Глазунова причисляли к антисоветчикам, антисемитам, антидемократам… Часто его спрашивали: «Вы пишете Валентина Распутина, а потом Иосифа Кобзона и его жену. Как можно?» Кстати, однажды, не стесняясь, я тоже не сдержалась и выпалила подобное, получив в ответ:
– Это всё равно что вы смотрите на меня и видите только оторванную пуговицу на моём пиджаке. А вы слышали, как поёт Кобзон русские народные песни?.. Я ценю в человеке его неповторимость, индивидуальность. В каждом есть своя душа. Задача художника – раскрыть именно это.

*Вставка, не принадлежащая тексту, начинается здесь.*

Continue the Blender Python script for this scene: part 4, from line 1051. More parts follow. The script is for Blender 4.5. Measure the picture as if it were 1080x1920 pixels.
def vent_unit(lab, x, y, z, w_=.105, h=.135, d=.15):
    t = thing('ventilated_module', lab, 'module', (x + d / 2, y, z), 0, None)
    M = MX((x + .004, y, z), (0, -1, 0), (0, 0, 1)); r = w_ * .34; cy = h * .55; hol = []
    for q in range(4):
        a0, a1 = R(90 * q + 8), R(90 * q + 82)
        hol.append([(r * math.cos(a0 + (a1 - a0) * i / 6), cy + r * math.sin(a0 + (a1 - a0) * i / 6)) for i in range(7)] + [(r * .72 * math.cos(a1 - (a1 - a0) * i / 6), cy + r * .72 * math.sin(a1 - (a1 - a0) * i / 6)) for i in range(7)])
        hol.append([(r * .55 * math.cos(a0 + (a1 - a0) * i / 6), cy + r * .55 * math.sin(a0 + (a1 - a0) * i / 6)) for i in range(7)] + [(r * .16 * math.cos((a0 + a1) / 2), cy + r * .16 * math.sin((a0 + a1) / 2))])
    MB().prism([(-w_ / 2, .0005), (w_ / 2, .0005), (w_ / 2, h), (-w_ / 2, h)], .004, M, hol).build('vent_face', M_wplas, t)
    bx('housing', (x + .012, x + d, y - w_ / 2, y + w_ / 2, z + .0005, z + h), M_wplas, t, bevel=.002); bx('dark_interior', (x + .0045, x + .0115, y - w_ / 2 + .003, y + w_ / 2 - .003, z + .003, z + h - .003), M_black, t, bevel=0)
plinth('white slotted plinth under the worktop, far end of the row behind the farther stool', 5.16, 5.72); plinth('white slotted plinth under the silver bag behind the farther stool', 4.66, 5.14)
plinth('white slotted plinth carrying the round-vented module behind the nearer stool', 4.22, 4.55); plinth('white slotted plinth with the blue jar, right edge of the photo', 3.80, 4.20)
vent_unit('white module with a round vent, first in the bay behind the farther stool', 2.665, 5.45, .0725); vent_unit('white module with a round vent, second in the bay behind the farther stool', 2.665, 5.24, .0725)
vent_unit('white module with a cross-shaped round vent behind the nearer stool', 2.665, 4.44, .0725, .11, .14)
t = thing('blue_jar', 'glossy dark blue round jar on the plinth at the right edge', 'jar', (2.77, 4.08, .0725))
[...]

В который раз разглядываю альбомы разных лет, подаренные Ильёй Сергеевичем с его яркими дарственными надписями. Индира Ганди, Фидель Кастро, Федерико Феллини, Сергей Михалков, Елена Образцова, Владимир Солоухин, жена Нина… Портреты Глазунова – это галерея личностей. Не по образу величия и парадности – от королей, глав государств, знаменитых артистов, композиторов и писателей до простых тружеников, деревенских женщин, а по тайне их внутреннего мира, притягательной или отталкивающей силе человеческой сущности. Нельзя отрицать, что в его портретной живописи присутствовали и элементы конъюнктуры.
Выступая перед аудиторией, Илья Сергеевич расточал собственные афоризмы, впоследствии подхваченные другими:
– Русский тот, кто любит Россию;
– Оптимист – это плохо информированный пессимист;
– Скромность – путь к неизвестности;
– Новый Арбат – вставная челюсть Москвы…
Относительно своей открывшейся прижизненной галереи рядом с Храмом Христа Спасителя, высказывался: «Теперь я знаю, что мои работы не сгниют в запасниках».
Неизменно повторял, что всегда служил Богу, совести и России. И верил в её самобытный исторический путь.
Всю жизнь боролся за сохранение памятников старины и национального лица Москвы. Но коллективных писем не подписывал, называя их братской могилой.
А творчество Глазунова, как и он сам, вот уже многие десятилетия не перестаёт удивлять и оставаться загадкой.